6. 地球の自転と公転の周期
地球は自転しながら、太陽のまわりを公転している。
a.自転周期
何を基準にして、自転周期を測るのかをきちんと決めておかなくてはならない。
a−1 恒星日
遠い恒星は見かけの位置を変えない(年周視差が観測されたとしてもごく小さい値である)ので、基準として適している。つまり、ある恒星が南中(真南に位置すること)から南中までの周期を1日とするのである。これを恒星日という。
1恒星日=23時間56分4秒
この周期はわれわれがふつう1日としている24時間より約4分短い。だから、ある恒星の南中時刻は1日で4分ずつ早くなる。1か月では2時間早くなり、半年後には12時間早くなる。つまり、真夜中に南中していた恒星が、真昼に南中することになる。真昼ということは実際は見えないということである。真夜中には別の恒星が南中することになる。そして、1年後に再びもとに戻る。こうして、季節によりよく見える恒星・星座が異なってくる。
a−2 太陽日
恒星日は日常生活では不便である。われわれは太陽の日周運動をもとにした時間で生活している。つまり、日の出とともに起きて活動を初め、太陽が南中するころに休憩し、日没後は休むという感じである。だから、太陽が南中してから再び南中するまでを1日とした方が都合がよい。これを太陽日という。
1太陽日=24時間
では、なぜ恒星日と太陽日では約4分のずれを生じるのだろう。下図(太陽系を北極の真上から見おろした図)のように、地球1の位置でP点では太陽が南中し、P点と反対側のQ点ではある恒星が南中している。この地球が自転しながら太陽のまわりを公転する。1日後(1恒星日後)に、Q点ではある恒星が再び南中する。このとき、遠い恒星からの光は太陽系程度の規模では平行であると考えている。だが、この位置ではP点ではまだ太陽は南中していない。P点で太陽が南中するためには、地球はもう少し回転しなくてはならない。こうして、1恒星日よりも1太陽日の方が長いことがわかる。

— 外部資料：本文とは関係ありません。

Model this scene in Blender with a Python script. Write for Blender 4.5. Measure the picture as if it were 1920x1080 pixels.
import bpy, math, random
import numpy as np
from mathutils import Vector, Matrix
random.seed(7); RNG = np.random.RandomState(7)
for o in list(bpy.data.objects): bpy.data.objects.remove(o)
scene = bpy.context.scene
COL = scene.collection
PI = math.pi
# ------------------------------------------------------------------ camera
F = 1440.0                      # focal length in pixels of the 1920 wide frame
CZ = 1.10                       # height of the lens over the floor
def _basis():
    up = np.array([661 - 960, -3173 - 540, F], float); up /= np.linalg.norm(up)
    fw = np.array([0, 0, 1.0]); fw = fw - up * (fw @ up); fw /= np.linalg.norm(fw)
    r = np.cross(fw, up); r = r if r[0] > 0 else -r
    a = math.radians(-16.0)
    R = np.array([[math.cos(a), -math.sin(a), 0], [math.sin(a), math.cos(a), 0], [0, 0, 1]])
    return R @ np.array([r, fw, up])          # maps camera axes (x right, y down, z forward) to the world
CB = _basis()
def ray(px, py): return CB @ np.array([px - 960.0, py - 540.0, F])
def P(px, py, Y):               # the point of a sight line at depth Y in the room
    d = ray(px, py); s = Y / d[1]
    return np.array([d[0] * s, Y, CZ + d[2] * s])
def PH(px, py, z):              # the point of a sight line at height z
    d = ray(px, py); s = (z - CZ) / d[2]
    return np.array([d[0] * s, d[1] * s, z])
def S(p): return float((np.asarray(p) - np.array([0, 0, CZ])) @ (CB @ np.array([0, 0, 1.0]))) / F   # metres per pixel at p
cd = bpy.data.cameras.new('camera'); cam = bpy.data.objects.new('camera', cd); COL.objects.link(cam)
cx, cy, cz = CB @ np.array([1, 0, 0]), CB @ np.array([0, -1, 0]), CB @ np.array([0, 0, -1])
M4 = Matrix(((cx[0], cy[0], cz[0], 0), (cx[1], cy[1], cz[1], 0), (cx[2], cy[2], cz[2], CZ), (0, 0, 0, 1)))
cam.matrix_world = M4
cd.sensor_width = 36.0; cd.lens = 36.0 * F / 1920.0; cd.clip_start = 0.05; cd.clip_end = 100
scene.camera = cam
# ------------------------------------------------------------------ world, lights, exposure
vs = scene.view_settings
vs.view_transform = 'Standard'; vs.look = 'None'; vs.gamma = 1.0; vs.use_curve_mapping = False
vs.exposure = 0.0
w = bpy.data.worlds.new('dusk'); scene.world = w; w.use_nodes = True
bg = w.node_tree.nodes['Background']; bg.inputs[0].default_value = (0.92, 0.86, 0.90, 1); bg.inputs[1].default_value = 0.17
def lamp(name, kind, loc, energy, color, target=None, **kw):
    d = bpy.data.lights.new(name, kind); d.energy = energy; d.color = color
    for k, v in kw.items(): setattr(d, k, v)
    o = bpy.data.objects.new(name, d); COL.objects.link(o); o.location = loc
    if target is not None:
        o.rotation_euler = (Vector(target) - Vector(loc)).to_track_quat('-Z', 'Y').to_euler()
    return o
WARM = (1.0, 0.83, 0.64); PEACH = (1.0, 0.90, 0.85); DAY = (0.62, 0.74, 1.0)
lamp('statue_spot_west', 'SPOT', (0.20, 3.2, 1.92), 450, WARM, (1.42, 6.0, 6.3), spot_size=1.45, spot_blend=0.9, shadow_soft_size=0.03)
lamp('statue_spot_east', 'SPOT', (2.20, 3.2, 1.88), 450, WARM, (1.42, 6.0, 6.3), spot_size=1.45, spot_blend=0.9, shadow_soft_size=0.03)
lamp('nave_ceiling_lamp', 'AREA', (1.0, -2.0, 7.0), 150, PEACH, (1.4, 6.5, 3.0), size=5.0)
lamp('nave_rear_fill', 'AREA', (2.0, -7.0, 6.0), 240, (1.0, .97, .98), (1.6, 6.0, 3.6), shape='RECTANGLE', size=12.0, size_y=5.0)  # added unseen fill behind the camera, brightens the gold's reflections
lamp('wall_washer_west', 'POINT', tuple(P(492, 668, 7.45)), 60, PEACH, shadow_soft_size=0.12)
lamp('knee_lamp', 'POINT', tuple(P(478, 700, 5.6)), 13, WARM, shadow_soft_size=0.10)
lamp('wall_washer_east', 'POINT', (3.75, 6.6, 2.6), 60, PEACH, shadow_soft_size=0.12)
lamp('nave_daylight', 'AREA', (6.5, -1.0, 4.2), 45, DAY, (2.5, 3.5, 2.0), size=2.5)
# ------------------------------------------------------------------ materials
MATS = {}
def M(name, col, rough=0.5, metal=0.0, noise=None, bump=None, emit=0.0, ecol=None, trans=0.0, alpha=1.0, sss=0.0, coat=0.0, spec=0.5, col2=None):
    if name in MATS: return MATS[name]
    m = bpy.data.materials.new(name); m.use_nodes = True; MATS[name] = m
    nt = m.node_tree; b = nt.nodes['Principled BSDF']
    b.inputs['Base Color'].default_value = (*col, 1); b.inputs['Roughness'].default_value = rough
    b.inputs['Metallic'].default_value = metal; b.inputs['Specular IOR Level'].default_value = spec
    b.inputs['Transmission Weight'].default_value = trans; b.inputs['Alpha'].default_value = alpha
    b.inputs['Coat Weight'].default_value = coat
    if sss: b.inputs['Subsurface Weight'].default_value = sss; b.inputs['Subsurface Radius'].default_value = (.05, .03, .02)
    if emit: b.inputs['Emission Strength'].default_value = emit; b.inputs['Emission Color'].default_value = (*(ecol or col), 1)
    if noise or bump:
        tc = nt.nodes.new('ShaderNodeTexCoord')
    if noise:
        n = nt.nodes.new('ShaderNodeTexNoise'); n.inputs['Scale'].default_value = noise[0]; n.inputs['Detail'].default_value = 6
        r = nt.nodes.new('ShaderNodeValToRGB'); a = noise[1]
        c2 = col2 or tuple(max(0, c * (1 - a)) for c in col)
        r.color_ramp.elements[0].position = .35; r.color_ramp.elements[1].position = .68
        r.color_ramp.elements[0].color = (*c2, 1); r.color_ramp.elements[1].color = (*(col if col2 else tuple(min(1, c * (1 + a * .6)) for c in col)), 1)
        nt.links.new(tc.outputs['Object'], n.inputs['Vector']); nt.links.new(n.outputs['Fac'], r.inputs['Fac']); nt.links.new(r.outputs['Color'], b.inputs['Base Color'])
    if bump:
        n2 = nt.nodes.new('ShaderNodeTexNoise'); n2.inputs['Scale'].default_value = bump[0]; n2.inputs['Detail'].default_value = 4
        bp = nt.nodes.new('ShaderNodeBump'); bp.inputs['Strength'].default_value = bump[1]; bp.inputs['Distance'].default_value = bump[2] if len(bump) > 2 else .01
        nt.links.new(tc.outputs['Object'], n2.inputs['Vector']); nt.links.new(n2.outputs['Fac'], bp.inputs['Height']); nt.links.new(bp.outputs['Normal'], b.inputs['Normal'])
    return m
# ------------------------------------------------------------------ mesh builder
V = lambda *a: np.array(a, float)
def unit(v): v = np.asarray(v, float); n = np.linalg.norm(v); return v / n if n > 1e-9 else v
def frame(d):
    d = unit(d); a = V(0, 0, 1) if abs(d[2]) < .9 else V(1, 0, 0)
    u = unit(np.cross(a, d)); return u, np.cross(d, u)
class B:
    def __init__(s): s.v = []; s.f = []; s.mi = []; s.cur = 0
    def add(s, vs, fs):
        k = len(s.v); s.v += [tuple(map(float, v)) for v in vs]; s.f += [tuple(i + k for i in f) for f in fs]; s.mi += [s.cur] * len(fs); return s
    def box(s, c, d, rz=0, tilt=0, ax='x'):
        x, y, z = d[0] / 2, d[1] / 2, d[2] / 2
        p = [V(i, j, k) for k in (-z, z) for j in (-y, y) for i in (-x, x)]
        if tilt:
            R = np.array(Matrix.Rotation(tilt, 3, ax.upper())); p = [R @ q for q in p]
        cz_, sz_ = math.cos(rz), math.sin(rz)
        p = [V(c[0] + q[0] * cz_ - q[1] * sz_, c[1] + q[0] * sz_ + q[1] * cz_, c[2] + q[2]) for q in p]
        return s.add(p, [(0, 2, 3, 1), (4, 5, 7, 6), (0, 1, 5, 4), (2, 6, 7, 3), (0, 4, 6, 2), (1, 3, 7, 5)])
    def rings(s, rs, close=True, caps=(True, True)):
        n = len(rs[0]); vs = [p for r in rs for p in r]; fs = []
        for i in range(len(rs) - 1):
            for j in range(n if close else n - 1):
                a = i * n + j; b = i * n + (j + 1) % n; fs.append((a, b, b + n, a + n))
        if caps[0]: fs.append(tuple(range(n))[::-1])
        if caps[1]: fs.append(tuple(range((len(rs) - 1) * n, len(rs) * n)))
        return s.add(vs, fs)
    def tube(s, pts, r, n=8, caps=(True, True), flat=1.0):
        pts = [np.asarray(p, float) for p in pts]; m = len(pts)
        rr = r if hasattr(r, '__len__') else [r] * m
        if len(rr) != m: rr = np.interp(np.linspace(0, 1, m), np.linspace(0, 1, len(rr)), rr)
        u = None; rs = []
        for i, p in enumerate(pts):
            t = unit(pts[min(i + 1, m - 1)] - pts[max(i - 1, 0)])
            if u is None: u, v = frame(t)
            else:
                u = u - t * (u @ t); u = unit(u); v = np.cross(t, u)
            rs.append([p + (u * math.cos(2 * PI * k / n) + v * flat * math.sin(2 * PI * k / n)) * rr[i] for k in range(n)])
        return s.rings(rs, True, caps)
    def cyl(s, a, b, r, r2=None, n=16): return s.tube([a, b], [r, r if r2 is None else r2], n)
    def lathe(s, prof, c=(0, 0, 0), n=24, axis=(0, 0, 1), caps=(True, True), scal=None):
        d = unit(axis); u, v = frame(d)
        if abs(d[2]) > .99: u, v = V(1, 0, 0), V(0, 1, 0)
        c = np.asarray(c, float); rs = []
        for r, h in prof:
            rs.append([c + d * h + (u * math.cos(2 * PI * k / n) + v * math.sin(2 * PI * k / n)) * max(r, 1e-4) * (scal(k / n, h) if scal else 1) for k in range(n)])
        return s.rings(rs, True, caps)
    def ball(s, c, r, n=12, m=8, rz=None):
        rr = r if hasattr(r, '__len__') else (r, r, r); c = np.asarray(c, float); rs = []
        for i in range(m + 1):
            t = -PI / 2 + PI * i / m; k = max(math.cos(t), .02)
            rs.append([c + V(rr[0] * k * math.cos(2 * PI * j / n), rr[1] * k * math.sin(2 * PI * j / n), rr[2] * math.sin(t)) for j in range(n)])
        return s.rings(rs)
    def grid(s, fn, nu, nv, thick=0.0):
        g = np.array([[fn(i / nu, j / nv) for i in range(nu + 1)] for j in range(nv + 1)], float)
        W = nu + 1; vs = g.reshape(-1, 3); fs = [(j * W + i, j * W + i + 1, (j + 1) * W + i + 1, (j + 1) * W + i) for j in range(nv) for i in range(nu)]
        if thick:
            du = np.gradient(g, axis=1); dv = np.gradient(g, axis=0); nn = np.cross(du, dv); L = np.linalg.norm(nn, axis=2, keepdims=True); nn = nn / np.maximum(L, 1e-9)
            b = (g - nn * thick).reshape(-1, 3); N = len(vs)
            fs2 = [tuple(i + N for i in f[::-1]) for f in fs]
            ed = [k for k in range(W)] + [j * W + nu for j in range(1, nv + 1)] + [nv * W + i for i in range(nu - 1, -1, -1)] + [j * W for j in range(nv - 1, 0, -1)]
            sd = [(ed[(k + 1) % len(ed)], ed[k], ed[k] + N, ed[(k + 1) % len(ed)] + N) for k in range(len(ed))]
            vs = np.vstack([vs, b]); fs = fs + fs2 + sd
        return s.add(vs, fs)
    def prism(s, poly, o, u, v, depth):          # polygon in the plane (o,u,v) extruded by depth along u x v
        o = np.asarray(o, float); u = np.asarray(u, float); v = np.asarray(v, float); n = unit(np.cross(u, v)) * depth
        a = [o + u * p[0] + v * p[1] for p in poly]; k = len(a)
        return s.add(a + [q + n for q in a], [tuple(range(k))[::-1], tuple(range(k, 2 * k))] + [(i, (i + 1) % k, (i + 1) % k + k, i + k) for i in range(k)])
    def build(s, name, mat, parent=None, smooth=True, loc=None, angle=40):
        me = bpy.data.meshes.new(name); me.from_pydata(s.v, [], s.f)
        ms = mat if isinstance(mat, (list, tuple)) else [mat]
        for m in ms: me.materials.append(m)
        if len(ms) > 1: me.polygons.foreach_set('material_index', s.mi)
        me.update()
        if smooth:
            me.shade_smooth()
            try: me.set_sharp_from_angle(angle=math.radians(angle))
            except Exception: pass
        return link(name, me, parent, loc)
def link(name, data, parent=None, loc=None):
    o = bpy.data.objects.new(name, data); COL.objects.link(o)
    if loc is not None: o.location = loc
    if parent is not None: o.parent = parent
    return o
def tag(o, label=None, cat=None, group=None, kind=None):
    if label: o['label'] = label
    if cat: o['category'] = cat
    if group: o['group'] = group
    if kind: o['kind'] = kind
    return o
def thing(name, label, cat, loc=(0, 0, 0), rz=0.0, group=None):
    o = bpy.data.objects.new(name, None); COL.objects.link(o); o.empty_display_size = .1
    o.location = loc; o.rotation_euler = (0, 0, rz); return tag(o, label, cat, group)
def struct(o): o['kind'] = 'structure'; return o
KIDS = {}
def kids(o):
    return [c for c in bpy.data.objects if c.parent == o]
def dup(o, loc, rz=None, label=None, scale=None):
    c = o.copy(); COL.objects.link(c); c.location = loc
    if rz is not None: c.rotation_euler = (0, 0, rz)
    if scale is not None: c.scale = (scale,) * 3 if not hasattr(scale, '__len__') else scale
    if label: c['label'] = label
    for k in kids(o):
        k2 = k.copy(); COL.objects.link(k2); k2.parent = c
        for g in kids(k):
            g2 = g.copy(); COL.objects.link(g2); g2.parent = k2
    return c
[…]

そして、地球1の位置から地球2の位置までの時間は1日、地球は太陽のまわりを1年で1周する、つまり、約360日で360°回転する。だから、地球1−太陽-地球2のなす角度は約1°となる。恒星日から太陽日(P点がP’点まで回転する)角度も、恒星からの光は平行と考えていいので、1°である。地球の自転は1日(24×60分=1440分)で1回転(360°)だから、1°回るには4分(=1440分÷360°)かかる。こうして、1太陽日の方が1恒星日よりも約4分長いことがわかる。
本当は下の図は、1恒星日後の地球の位置(地球2の位置)から、1太陽日までの間にもう少し地球は太陽のまわりを回転して、地球は地球3の位置に来ているはずである。しかし、図を描けばわかるように、本質的には変わらない。気になる人は作図して確かめてみよう。
a−3 平均太陽
じつは、太陽が南中してから再び太陽が南中するまでの時間は一定ではない。これは地球が太陽のまわりを回る公転軌道が円でなくだ円であること、地球の自転軸が公転面に垂直でないために起こる。そこで、1年を天の赤道を平均して動く仮想的な太陽を考え(これは地球の軌道を円とし、自転軸が公転面に垂直としたことになる)、この平均太陽が南中してから南中するまでを1日、すなわち1日とする。
b. 公転周期
地球が太陽のまわりを1周するのに要する時間が公転周期である。つまり、地球から見て太陽がある恒星の位置に見えてから、再びもとの恒星の位置に戻るまでの時間、天球を使えば天球上のある一点から出発した太陽が西から東に動いて、出発点に戻るまでの時間である。この恒星を基準とした1年と1恒星年という。
1恒星年=365.2564日
しかし、われわれは1年と季節の巡りを一致させた方が良い。つまり、例えば春分から春分までの長さを1年とした方が都合がよい。ところが春分点は歳差のために、1年に50″(49.85″)というごくわずかの大きさだが東から西に移動する。天球上の太陽の動きは、西から東で春分点の移動の向きと逆である。つまり、春分から春分までの方が1恒星年より少し短いことになる。この長さを1太陽年とする。1年を365日とすると、地球が太陽のまわりを49.85″回転するのに要する時間(日)は、0.014094日。これだけ1太陽年の方が、1恒星年よりも短い。この数値では1太陽年は365.2424日になるが、もう少し正確な数値を用いると
1太陽年=365.2422日
となる。われわれが暦をつくるときのもととなる1年の長さは、この1太陽年の方である。